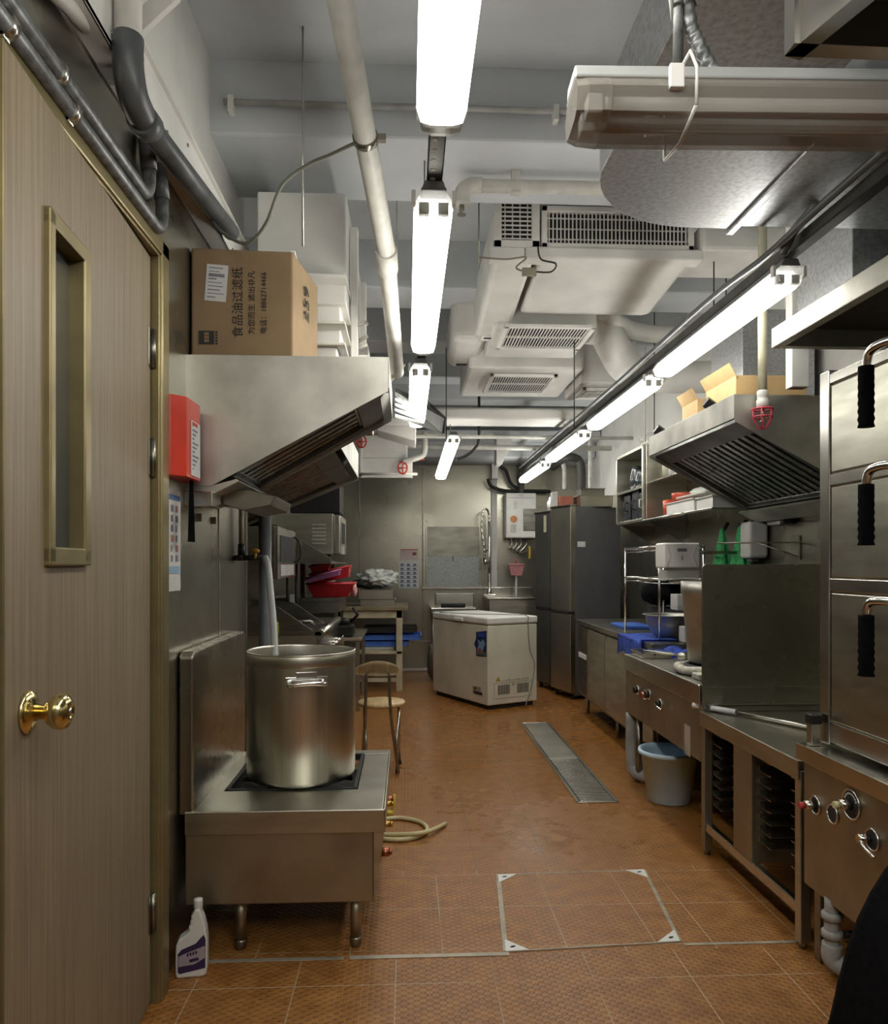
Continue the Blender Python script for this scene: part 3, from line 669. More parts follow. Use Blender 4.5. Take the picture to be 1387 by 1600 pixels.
part('casing', G().box(1.32, 5.8, 2.749, 1.75, 6.4, 3.1, 0.02), DUCTW, t); under_grille(t, 1.36, 5.9, 1.66, 6.2, 2.735, 16)
g = G(); pts = smoothp([(1.20, 5.1, 2.97), (1.33, 5.15, 2.96), (1.42, 5.22, 2.86), (1.52, 5.3, 2.76), (1.70, 5.4, 2.72), (2.0, 5.45, 2.72), (2.25, 5.5, 2.74)], 6)
g.tube(pts, 0.115, 20); solo('curved_duct', g, DUCTW, 'fat white wrapped duct curving to the right from the air unit', 'duct')
solo('branch_duct', G().tube(smoothp([(1.25, 4.9, 3.02), (1.6, 5.3, 3.0), (2.2, 5.4, 3.0)], 5), 0.06, 14), DUCTW, 'slimmer white insulated pipe behind the curved duct', 'duct')
solo('wide_duct', G().box(1.50, 3.85, 2.98, 2.24, 4.25, 3.12, 0.02), DUCTW, 'white rectangular duct running to right wall beside the wide grille', 'duct')
solo('cross_duct', G().box(-0.9, 6.6, 2.62, 1.6, 6.95, 2.72, 0.02).box(-0.9, 6.95, 2.72, 1.6, 7.25, 2.8, 0.02), PAINT, 'stepped white painted duct crossing the ceiling in front of the fourth lamp', 'duct')
solo('cross_pipe', G().cyl((-1.2, 8.2, 2.62), (2.2, 8.2, 2.62), 0.028, 12), WPIPE, 'white pipe crossing the ceiling near the back wall', 'pipe')
solo('cross_beam_pipe', G().cyl((-0.2, 7.4, 2.60), (2.2, 7.4, 2.60), 0.018, 10), WPIPE, 'thin white pipe crossing the ceiling in front of the back beam', 'pipe')
# wire loops by the grilles
g = G(); g.tube(smoothp([P(748, 402, y=3.84), P(790, 405, y=3.84), P(822, 402, y=3.84), P(806, 418, y=3.84), P(822, 425, y=3.84)], 6), 0.0045, 6)
g.box(*(P(815, 432, y=3.83)), *(P(838, 418, y=3.81)), 0.002)
solo('wire_loop', g, mat('dusty_wire', (0.25, 0.23, 0.17), 0.6), 'thin wire with small tag hanging below the square grille', 'cable')
solo('wire_loop', G().tube(smoothp([P(840, 385, y=3.84), P(845, 405, y=3.84), P(868, 412, y=3.84), P(860, 425, y=3.84), P(830, 424, y=3.84)], 6), 0.0045, 6), BLACK, 'dark wire drooping below the left corner of the wide grille', 'cable')

# white exhaust ducting above the left hood
t = thing('exhaust_duct', 'white painted stepped exhaust duct standing on top of the left hood', 'duct', (-0.4, 3.9, 2.14))
g = G(); g.box(-0.66, 3.42, 2.50, -0.27, 4.6, 3.02, 0.008); part('upper_casing', g, PAINT, t)
g = G(); g.box(-0.66, 3.30, 2.14, -0.30, 3.9, 2.32, 0.006).box(-0.62, 3.36, 2.32, -0.29, 4.1, 2.50, 0.006).box(-0.66, 3.95, 2.14, -0.2, 4.6, 2.5, 0.006); part('lower_casing', g, PAINT, t)
g = G()
for z in (2.31, 2.40, 2.50, 2.62): g.box(-0.68, 3.27 + (0.05 if z > 2.4 else 0), z - 0.006, -0.262, 3.9, z + 0.006, 0.003)
part('flange', g, PAINT, t)
for yy in (3.6, 4.3): part('side_rail', G().box(-0.262, yy, 2.16, -0.23, yy + 0.06, 2.95, 0.004), PAINT, t)
g = G()
for k in range(7): g.tube([(-0.235, 3.62 + 0.05 * (k % 3), 2.2 + 0.05 * k), (-0.19, 3.66 + 0.04 * (k % 2), 2.22 + 0.05 * k)], 0.010, 8)
part('cable_ends', g, WPIPE, t)

# =================================================================== HOODS
def hood(label, xw, xf, y0, y1, zt, zlip, zlow, npan, nsl, endlabel=None):
    """xw wall side, xf front lip; filters slope from lip (zlip) down to the wall (zlow)"""
    s = 1 if xf > xw else -1
    t = thing('extractor_hood', label, 'hood', ((xw + xf) / 2, (y0 + y1) / 2, zlow))
    xl = xw + s * 0.09
    side = [(xw, zt), (xf, zt), (xf, zlip - 0.012), (xl, zlow - 0.012), (xw, zlow - 0.012)]
    for yy in ((y0, y0 + 0.004), (y1 - 0.004, y1)): part('side_panel', G().prism([(q[0] - s * (0.002 if q[0] == xf else 0), q[1] - (0.002 if q[1] == zt else 0)) for q in side], yy[0], yy[1], 'y'), HOODST, t)
    part('top_panel', G().box(xw, y0 + 0.005, zt - 0.005, xf - s * 0.035, y1 - 0.005, zt - 0.001), HOODST, t)
    part('front_lip', G().box(xf - s * 0.0015, y0 - 0.001, zlip, xf + s * 0.002, y1 + 0.001, zt, 0.001), HOODST, t)
    a = Vector((xf - s * 0.035, 0, zlip - 0.005)); b = Vector((xl, 0, zlow - 0.01)); d = (b - a).normalized(); Ls = (b - a).length
    n = Vector((-d.z, 0, d.x)); n = n if n.z > 0 else -n
    R = Matrix((d, Vector((0, 1, 0)), n)).transposed()
    if R.determinant() < 0: R = Matrix((d, Vector((0, -1, 0)), n)).transposed()
    g = G()
    for ye in (y0 + 0.036, y1 - 0.036): c = (a + b) / 2 + Vector((0, ye, 0)) + n * 0.012; g.obox(c, Ls, 0.06, 0.024, R, 0.002)
    for q, wq in ((a + d * 0.05, 0.10), (b - d * 0.04, 0.08)): g.obox(q + Vector((0, (y0 + y1) / 2, 0)) + n * 0.012, wq, y1 - y0 - 0.013, 0.026, R, 0.002)
    part('filter_frame', g, GUNM, t)
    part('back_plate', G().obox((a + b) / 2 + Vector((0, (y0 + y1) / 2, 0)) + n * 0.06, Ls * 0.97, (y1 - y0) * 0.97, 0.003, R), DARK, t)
    pw = (y1 - y0 - 0.12) / npan
    for p in range(npan):
        g = G(); ys = y0 + 0.06 + p * pw
        for k in range(nsl):
            yc = ys + pw * (k + 0.5) / nsl; wS = pw / nsl
            c = (a + b) / 2 + Vector((0, yc, 0)) + n * 0.022; g.obox(c, Ls - 0.18, wS * 0.52, 0.008, R, 0.003)
            c = (a + b) / 2 + Vector((0, yc + wS * 0.5, 0)) + n * 0.040; g.obox(c, Ls - 0.18, wS * 0.52, 0.006, R, 0.002)
        for q in (a + d * 0.10, b - d * 0.09): g.obox(q + Vector((0, ys + pw / 2, 0)) + n * 0.02, 0.02, pw * 0.98, 0.014, R, 0.002)
        part('baffle_filter', g, BAFFLE, t)
    g = G(); g.prism([(xw, zlow - 0.002), (xw, zlow - 0.045), (xl - s * 0.02, zlow - 0.055), (xl + s * 0.10, zlow + 0.005), (xl + s * 0.09, zlow + 0.015), (xl, zlow - 0.01)], y0 + 0.004, y1 - 0.004, 'y', 0.002)
    part('grease_gutter', g, HOODST, t)
    return t
hood('big steel extractor hood over the stockpot stove carrying the lettered carton', XL, -0.068, 2.82, 3.42, 2.137, 2.022, 1.672, 1, 6)
hood('second steel extractor hood on the left, set back behind the near one', XL2, -0.30, 3.44, 4.72, 2.05, 1.90, 1.52, 2, 9)
hood('steel extractor hood on the right wall with small cartons on top', XR, 1.50, 3.46, 4.70, 2.158, 2.045, 1.69, 3, 5)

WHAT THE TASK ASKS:
Quote the preceding listing precisely and completely, omitting its images.

FINAL ANSWER:
Continue the Blender Python script for this scene: part 3, from line 669. More parts follow. Use Blender 4.5. Take the picture to be 1387 by 1600 pixels.
part('casing', G().box(1.32, 5.8, 2.749, 1.75, 6.4, 3.1, 0.02), DUCTW, t); under_grille(t, 1.36, 5.9, 1.66, 6.2, 2.735, 16)
g = G(); pts = smoothp([(1.20, 5.1, 2.97), (1.33, 5.15, 2.96), (1.42, 5.22, 2.86), (1.52, 5.3, 2.76), (1.70, 5.4, 2.72), (2.0, 5.45, 2.72), (2.25, 5.5, 2.74)], 6)
g.tube(pts, 0.115, 20); solo('curved_duct', g, DUCTW, 'fat white wrapped duct curving to the right from the air unit', 'duct')
solo('branch_duct', G().tube(smoothp([(1.25, 4.9, 3.02), (1.6, 5.3, 3.0), (2.2, 5.4, 3.0)], 5), 0.06, 14), DUCTW, 'slimmer white insulated pipe behind the curved duct', 'duct')
solo('wide_duct', G().box(1.50, 3.85, 2.98, 2.24, 4.25, 3.12, 0.02), DUCTW, 'white rectangular duct running to right wall beside the wide grille', 'duct')
solo('cross_duct', G().box(-0.9, 6.6, 2.62, 1.6, 6.95, 2.72, 0.02).box(-0.9, 6.95, 2.72, 1.6, 7.25, 2.8, 0.02), PAINT, 'stepped white painted duct crossing the ceiling in front of the fourth lamp', 'duct')
solo('cross_pipe', G().cyl((-1.2, 8.2, 2.62), (2.2, 8.2, 2.62), 0.028, 12), WPIPE, 'white pipe crossing the ceiling near the back wall', 'pipe')
solo('cross_beam_pipe', G().cyl((-0.2, 7.4, 2.60), (2.2, 7.4, 2.60), 0.018, 10), WPIPE, 'thin white pipe crossing the ceiling in front of the back beam', 'pipe')
# wire loops by the grilles
g = G(); g.tube(smoothp([P(748, 402, y=3.84), P(790, 405, y=3.84), P(822, 402, y=3.84), P(806, 418, y=3.84), P(822, 425, y=3.84)], 6), 0.0045, 6)
g.box(*(P(815, 432, y=3.83)), *(P(838, 418, y=3.81)), 0.002)
solo('wire_loop', g, mat('dusty_wire', (0.25, 0.23, 0.17), 0.6), 'thin wire with small tag hanging below the square grille', 'cable')
solo('wire_loop', G().tube(smoothp([P(840, 385, y=3.84), P(845, 405, y=3.84), P(868, 412, y=3.84), P(860, 425, y=3.84), P(830, 424, y=3.84)], 6), 0.0045, 6), BLACK, 'dark wire drooping below the left corner of the wide grille', 'cable')

# white exhaust ducting above the left hood
t = thing('exhaust_duct', 'white painted stepped exhaust duct standing on top of the left hood', 'duct', (-0.4, 3.9, 2.14))
g = G(); g.box(-0.66, 3.42, 2.50, -0.27, 4.6, 3.02, 0.008); part('upper_casing', g, PAINT, t)
g = G(); g.box(-0.66, 3.30, 2.14, -0.30, 3.9, 2.32, 0.006).box(-0.62, 3.36, 2.32, -0.29, 4.1, 2.50, 0.006).box(-0.66, 3.95, 2.14, -0.2, 4.6, 2.5, 0.006); part('lower_casing', g, PAINT, t)
g = G()
for z in (2.31, 2.40, 2.50, 2.62): g.box(-0.68, 3.27 + (0.05 if z > 2.4 else 0), z - 0.006, -0.262, 3.9, z + 0.006, 0.003)
part('flange', g, PAINT, t)
for yy in (3.6, 4.3): part('side_rail', G().box(-0.262, yy, 2.16, -0.23, yy + 0.06, 2.95, 0.004), PAINT, t)
g = G()
for k in range(7): g.tube([(-0.235, 3.62 + 0.05 * (k % 3), 2.2 + 0.05 * k), (-0.19, 3.66 + 0.04 * (k % 2), 2.22 + 0.05 * k)], 0.010, 8)
part('cable_ends', g, WPIPE, t)

# =================================================================== HOODS
def hood(label, xw, xf, y0, y1, zt, zlip, zlow, npan, nsl, endlabel=None):
    """xw wall side, xf front lip; filters slope from lip (zlip) down to the wall (zlow)"""
    s = 1 if xf > xw else -1
    t = thing('extractor_hood', label, 'hood', ((xw + xf) / 2, (y0 + y1) / 2, zlow))
    xl = xw + s * 0.09
    side = [(xw, zt), (xf, zt), (xf, zlip - 0.012), (xl, zlow - 0.012), (xw, zlow - 0.012)]
    for yy in ((y0, y0 + 0.004), (y1 - 0.004, y1)): part('side_panel', G().prism([(q[0] - s * (0.002 if q[0] == xf else 0), q[1] - (0.002 if q[1] == zt else 0)) for q in side], yy[0], yy[1], 'y'), HOODST, t)
    part('top_panel', G().box(xw, y0 + 0.005, zt - 0.005, xf - s * 0.035, y1 - 0.005, zt - 0.001), HOODST, t)
    part('front_lip', G().box(xf - s * 0.0015, y0 - 0.001, zlip, xf + s * 0.002, y1 + 0.001, zt, 0.001), HOODST, t)
    a = Vector((xf - s * 0.035, 0, zlip - 0.005)); b = Vector((xl, 0, zlow - 0.01)); d = (b - a).normalized(); Ls = (b - a).length
    n = Vector((-d.z, 0, d.x)); n = n if n.z > 0 else -n
    R = Matrix((d, Vector((0, 1, 0)), n)).transposed()
    if R.determinant() < 0: R = Matrix((d, Vector((0, -1, 0)), n)).transposed()
    g = G()
    for ye in (y0 + 0.036, y1 - 0.036): c = (a + b) / 2 + Vector((0, ye, 0)) + n * 0.012; g.obox(c, Ls, 0.06, 0.024, R, 0.002)
    for q, wq in ((a + d * 0.05, 0.10), (b - d * 0.04, 0.08)): g.obox(q + Vector((0, (y0 + y1) / 2, 0)) + n * 0.012, wq, y1 - y0 - 0.013, 0.026, R, 0.002)
    part('filter_frame', g, GUNM, t)
    part('back_plate', G().obox((a + b) / 2 + Vector((0, (y0 + y1) / 2, 0)) + n * 0.06, Ls * 0.97, (y1 - y0) * 0.97, 0.003, R), DARK, t)
    pw = (y1 - y0 - 0.12) / npan
    for p in range(npan):
        g = G(); ys = y0 + 0.06 + p * pw
        for k in range(nsl):
            yc = ys + pw * (k + 0.5) / nsl; wS = pw / nsl
            c = (a + b) / 2 + Vector((0, yc, 0)) + n * 0.022; g.obox(c, Ls - 0.18, wS * 0.52, 0.008, R, 0.003)
            c = (a + b) / 2 + Vector((0, yc + wS * 0.5, 0)) + n * 0.040; g.obox(c, Ls - 0.18, wS * 0.52, 0.006, R, 0.002)
        for q in (a + d * 0.10, b - d * 0.09): g.obox(q + Vector((0, ys + pw / 2, 0)) + n * 0.02, 0.02, pw * 0.98, 0.014, R, 0.002)
        part('baffle_filter', g, BAFFLE, t)
    g = G(); g.prism([(xw, zlow - 0.002), (xw, zlow - 0.045), (xl - s * 0.02, zlow - 0.055), (xl + s * 0.10, zlow + 0.005), (xl + s * 0.09, zlow + 0.015), (xl, zlow - 0.01)], y0 + 0.004, y1 - 0.004, 'y', 0.002)
    part('grease_gutter', g, HOODST, t)
    return t
hood('big steel extractor hood over the stockpot stove carrying the lettered carton', XL, -0.068, 2.82, 3.42, 2.137, 2.022, 1.672, 1, 6)
hood('second steel extractor hood on the left, set back behind the near one', XL2, -0.30, 3.44, 4.72, 2.05, 1.90, 1.52, 2, 9)
hood('steel extractor hood on the right wall with small cartons on top', XR, 1.50, 3.46, 4.70, 2.158, 2.045, 1.69, 3, 5)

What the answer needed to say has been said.